* START Source data *
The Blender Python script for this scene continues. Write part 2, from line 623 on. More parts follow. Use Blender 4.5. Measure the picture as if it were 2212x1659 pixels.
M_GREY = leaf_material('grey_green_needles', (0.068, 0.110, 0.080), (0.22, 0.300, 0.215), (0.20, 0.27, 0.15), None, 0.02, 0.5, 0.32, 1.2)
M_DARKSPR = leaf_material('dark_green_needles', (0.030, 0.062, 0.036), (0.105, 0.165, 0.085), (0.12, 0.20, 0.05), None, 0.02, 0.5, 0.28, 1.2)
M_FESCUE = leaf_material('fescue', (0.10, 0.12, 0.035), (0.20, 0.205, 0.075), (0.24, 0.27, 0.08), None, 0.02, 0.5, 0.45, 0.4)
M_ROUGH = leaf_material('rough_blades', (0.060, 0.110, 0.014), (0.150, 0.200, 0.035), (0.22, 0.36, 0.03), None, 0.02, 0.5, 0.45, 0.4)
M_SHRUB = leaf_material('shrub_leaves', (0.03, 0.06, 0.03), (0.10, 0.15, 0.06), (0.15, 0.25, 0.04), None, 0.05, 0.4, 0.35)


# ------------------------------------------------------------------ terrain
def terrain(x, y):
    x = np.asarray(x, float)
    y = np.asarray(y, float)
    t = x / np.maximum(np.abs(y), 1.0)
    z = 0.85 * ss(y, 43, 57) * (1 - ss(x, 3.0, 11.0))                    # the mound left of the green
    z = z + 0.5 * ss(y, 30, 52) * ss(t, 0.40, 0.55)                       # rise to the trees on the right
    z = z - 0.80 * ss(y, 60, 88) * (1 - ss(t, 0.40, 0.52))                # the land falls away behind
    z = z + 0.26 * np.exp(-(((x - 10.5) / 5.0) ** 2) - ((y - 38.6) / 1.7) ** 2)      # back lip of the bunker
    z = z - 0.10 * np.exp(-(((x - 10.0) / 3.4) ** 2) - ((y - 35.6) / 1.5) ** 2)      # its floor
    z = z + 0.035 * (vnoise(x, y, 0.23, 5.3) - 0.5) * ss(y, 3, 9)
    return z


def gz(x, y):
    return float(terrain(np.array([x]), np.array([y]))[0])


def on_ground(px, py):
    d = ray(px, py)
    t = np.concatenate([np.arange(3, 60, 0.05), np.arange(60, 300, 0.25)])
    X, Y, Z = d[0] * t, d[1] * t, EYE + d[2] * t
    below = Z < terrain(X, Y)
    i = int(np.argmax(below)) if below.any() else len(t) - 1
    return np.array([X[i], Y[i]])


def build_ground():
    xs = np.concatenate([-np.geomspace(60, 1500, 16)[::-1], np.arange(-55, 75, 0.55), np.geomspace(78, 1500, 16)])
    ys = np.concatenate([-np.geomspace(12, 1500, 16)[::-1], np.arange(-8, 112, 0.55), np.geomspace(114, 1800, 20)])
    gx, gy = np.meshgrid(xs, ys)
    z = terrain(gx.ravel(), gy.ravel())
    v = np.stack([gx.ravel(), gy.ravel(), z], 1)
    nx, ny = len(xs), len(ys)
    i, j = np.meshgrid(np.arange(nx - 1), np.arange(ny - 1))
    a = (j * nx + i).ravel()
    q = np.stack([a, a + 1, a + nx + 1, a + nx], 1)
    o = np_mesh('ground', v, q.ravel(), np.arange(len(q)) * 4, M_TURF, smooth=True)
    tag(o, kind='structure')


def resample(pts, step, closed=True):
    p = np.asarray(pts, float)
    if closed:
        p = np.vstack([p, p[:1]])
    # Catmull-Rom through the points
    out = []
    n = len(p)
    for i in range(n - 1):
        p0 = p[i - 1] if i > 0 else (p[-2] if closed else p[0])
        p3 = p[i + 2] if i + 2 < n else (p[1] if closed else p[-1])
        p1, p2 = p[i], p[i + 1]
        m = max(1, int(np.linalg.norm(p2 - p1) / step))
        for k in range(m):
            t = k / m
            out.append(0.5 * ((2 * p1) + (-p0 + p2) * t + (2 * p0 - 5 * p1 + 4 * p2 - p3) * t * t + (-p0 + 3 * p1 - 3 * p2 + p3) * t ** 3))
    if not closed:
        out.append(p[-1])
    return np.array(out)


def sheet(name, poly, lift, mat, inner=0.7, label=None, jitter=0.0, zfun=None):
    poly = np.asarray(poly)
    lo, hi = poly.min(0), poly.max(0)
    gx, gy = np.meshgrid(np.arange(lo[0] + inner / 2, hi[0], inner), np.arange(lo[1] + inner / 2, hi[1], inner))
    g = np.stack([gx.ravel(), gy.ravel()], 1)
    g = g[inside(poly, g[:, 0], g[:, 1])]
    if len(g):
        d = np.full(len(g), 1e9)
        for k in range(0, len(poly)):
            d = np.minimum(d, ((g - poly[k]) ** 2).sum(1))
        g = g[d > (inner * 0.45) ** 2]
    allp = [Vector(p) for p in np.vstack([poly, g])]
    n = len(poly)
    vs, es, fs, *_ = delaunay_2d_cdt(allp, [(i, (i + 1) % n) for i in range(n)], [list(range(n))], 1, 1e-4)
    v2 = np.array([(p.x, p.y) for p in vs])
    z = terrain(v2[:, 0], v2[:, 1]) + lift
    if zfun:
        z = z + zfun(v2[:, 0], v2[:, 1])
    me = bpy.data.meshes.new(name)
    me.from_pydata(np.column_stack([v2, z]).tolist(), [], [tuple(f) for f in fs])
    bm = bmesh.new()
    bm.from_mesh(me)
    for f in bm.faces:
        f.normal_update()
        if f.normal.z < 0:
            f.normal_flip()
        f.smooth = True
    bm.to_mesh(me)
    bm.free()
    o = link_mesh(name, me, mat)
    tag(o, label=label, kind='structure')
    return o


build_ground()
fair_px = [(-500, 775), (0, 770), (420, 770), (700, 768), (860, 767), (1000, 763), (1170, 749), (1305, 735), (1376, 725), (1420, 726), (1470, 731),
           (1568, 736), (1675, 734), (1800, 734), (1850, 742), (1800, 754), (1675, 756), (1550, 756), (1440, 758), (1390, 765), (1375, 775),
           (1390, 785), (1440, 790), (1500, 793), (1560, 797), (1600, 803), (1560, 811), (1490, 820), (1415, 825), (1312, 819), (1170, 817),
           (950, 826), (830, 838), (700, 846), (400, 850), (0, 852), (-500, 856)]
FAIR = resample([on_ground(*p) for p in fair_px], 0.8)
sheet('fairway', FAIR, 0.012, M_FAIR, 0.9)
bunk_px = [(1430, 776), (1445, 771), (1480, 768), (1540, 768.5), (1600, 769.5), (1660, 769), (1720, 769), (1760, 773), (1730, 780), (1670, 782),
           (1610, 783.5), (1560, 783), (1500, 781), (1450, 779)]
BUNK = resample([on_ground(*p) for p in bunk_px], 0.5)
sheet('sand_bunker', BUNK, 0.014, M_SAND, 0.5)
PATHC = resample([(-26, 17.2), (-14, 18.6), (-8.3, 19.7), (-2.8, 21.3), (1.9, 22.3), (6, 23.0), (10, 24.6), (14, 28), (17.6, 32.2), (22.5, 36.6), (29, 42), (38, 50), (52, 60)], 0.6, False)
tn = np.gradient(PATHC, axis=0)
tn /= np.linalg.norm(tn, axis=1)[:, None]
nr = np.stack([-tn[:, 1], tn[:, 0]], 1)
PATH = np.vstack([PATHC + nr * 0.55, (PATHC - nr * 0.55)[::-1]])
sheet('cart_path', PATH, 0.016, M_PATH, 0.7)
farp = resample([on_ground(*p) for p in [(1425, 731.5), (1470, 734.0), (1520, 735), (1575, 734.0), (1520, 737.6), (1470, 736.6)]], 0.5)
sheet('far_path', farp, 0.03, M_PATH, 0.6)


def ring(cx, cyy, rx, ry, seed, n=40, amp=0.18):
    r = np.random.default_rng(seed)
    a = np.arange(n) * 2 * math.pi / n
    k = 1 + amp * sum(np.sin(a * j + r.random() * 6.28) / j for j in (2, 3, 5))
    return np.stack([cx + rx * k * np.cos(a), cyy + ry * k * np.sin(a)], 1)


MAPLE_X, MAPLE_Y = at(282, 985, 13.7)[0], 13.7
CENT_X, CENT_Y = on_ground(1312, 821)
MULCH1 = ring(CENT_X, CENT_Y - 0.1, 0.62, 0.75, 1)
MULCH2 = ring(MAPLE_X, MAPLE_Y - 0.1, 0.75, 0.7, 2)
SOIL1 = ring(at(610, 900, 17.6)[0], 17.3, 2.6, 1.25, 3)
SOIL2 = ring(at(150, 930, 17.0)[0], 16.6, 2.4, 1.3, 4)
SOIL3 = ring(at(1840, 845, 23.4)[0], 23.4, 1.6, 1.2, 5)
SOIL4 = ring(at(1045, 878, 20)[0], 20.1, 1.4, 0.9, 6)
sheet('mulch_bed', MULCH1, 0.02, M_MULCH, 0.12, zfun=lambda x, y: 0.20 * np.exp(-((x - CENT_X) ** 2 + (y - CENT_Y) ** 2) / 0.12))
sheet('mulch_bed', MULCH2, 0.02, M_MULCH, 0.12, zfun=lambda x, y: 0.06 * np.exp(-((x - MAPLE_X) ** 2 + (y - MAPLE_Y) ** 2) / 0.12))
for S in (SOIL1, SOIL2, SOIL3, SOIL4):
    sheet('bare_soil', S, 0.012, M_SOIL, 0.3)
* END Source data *
**What to produce**
In the listing above, find the line containing "0.5, 0.28, 1.2)" and the line containing "0.05, 0.4, 0.35)", then quote both, plus every line between them, exactly as written.

**Task answer**
M_DARKSPR = leaf_material('dark_green_needles', (0.030, 0.062, 0.036), (0.105, 0.165, 0.085), (0.12, 0.20, 0.05), None, 0.02, 0.5, 0.28, 1.2)
M_FESCUE = leaf_material('fescue', (0.10, 0.12, 0.035), (0.20, 0.205, 0.075), (0.24, 0.27, 0.08), None, 0.02, 0.5, 0.45, 0.4)
M_ROUGH = leaf_material('rough_blades', (0.060, 0.110, 0.014), (0.150, 0.200, 0.035), (0.22, 0.36, 0.03), None, 0.02, 0.5, 0.45, 0.4)
M_SHRUB = leaf_material('shrub_leaves', (0.03, 0.06, 0.03), (0.10, 0.15, 0.06), (0.15, 0.25, 0.04), None, 0.05, 0.4, 0.35)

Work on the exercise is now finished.